At Hammond Westside, LaRovere told the students she sees great potential, which she hopes the foundation’s efforts will help unlock. Her goal is to create an educational opportunity out of tragedy, she said.

The documentaries of the children’s Katrina stories are being posted to the Virtue Foundation’s Web site as well as a special site created by Apple Computers.

About 12 percent of Hammond Westside’s students were displaced by the hurricane, school officials said.

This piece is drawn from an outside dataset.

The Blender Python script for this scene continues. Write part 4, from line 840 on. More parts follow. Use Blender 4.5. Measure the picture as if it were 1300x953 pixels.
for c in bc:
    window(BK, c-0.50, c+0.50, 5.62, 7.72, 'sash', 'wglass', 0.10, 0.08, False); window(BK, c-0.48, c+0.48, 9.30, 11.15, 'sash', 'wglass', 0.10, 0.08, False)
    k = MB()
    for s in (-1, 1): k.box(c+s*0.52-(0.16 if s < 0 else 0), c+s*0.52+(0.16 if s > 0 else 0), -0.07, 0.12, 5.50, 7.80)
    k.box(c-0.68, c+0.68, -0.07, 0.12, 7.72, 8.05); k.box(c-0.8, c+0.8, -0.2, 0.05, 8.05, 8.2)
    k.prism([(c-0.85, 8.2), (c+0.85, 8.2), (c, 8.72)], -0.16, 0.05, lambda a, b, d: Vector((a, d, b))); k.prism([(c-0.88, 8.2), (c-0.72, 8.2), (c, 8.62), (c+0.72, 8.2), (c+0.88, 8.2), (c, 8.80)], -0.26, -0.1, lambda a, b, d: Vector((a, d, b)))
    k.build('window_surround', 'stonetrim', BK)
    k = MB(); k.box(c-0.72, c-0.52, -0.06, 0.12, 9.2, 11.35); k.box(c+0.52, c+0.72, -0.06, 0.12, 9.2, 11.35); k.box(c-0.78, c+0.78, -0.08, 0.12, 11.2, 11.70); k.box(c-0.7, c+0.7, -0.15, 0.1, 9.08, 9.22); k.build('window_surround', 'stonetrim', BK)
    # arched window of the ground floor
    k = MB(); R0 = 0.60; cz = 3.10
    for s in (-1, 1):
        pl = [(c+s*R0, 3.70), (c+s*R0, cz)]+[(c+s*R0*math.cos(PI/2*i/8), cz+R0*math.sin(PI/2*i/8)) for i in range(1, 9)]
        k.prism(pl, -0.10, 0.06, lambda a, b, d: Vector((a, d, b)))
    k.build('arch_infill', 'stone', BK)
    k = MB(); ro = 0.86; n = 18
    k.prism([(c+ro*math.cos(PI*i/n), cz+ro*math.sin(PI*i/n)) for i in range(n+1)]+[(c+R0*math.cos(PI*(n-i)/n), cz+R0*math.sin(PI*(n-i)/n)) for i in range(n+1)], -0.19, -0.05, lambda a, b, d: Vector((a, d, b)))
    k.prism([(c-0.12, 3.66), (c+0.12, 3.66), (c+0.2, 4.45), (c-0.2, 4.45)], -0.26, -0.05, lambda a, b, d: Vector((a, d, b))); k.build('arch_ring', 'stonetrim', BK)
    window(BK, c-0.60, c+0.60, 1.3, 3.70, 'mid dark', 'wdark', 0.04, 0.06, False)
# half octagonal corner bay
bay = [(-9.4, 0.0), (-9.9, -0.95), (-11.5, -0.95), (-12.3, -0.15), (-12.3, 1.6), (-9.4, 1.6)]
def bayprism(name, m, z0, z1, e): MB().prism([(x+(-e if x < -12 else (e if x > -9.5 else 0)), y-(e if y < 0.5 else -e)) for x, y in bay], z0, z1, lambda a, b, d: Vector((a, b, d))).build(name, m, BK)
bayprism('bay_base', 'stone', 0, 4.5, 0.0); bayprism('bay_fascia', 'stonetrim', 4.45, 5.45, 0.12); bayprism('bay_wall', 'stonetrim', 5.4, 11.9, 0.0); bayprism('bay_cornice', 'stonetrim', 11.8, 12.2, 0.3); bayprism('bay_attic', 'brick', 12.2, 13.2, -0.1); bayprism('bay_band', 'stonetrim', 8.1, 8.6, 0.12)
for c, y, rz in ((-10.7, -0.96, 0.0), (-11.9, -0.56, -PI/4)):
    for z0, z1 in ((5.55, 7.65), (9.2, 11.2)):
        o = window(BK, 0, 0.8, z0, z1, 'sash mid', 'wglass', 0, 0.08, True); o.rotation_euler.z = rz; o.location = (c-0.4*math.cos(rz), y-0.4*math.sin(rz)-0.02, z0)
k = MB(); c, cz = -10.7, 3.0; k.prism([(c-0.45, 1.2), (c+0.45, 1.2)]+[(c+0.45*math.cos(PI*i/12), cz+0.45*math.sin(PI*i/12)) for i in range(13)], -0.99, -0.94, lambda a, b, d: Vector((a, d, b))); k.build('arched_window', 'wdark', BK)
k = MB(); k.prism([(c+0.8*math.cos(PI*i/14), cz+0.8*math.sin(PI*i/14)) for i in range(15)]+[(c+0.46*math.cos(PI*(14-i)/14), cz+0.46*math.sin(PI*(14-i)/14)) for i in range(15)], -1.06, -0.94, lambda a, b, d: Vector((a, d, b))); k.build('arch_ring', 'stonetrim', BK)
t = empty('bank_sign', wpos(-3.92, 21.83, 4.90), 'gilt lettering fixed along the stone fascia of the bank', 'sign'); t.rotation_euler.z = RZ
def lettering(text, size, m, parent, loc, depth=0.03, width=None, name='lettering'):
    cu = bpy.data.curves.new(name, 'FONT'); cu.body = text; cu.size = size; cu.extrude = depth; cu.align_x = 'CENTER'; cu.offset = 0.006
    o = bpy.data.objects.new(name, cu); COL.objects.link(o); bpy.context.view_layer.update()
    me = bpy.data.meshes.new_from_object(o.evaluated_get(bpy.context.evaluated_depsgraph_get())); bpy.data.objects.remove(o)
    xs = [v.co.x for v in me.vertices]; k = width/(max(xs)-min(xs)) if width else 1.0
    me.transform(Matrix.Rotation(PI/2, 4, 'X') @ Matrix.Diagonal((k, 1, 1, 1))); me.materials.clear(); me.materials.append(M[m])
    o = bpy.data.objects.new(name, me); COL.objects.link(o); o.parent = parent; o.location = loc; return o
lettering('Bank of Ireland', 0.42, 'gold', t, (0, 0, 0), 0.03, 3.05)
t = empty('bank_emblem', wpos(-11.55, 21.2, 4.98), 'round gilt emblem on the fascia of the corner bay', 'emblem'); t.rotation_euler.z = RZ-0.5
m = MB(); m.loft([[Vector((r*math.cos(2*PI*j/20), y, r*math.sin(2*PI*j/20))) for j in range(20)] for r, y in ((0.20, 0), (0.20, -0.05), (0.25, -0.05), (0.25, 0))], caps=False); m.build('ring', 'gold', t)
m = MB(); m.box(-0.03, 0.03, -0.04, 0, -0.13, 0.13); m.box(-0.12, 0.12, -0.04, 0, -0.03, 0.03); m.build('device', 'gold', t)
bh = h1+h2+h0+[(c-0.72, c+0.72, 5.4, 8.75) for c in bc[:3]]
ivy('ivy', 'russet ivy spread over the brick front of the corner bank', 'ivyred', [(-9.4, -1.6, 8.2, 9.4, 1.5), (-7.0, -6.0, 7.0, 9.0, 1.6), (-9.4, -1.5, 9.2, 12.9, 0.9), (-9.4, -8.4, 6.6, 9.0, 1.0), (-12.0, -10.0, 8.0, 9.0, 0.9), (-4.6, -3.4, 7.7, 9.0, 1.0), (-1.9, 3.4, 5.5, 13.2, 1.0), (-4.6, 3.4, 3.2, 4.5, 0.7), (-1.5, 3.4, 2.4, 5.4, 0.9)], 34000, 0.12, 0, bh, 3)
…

The displaced children and other students worked together to create the descriptions of what it was like to leave home and what it is like to share their homes with hurricane evacuees.

Tillman, a Hammond resident since before the hurricane, said he knows how the students from New Orleans feel because he has moved three times.

Tillman said the best thing that can be done for the hurricane evacuees is to rebuild New Orleans.

“Not that I want to get rid of them, but so they can get to their homes,” he said.

Tillman’s father, Keith Tillman Sr., is a minister at Christ the Anointed Ministries in Independence, and the father and son travel to area churches playing music, the younger Tillman said.

The younger Tillman, 12, started playing drums at age 3 but his talent in music rarely intersected with his school life until his school allowed him to use one of the new laptop computers.

Hammond Westside Upper Principal Alexa Hockfin said the donated laptops will help her school establish a one-on-one laptop program similar to one piloted last year at Hammond Eastside Upper Elementary.

The donation will first be used in the after-school program, and she said she hopes to obtain more computers to develop the one-on-one program.

Hammond Eastside Upper piloted a one-on-one laptop program last year in which students use laptops to do lessons in a paperless classroom and are able to bring the computers home.

Academic studies linking computerized lessons to learning are inconclusive, but Hammond Eastside educators believe its pilot program made a difference in its LEAP scores, bringing the fifth-grade scores up by 6 points and sixth-grade scores by 3 points, said Mary McMahan, the Eastside technology facilitator who also assists with Westside’s new program.

What the laptops do is engage children who already are “plugged in” to computers, cellular phones and video games at home, she said. Students who misbehave lose computer privileges, making the computer a good tool for discipline.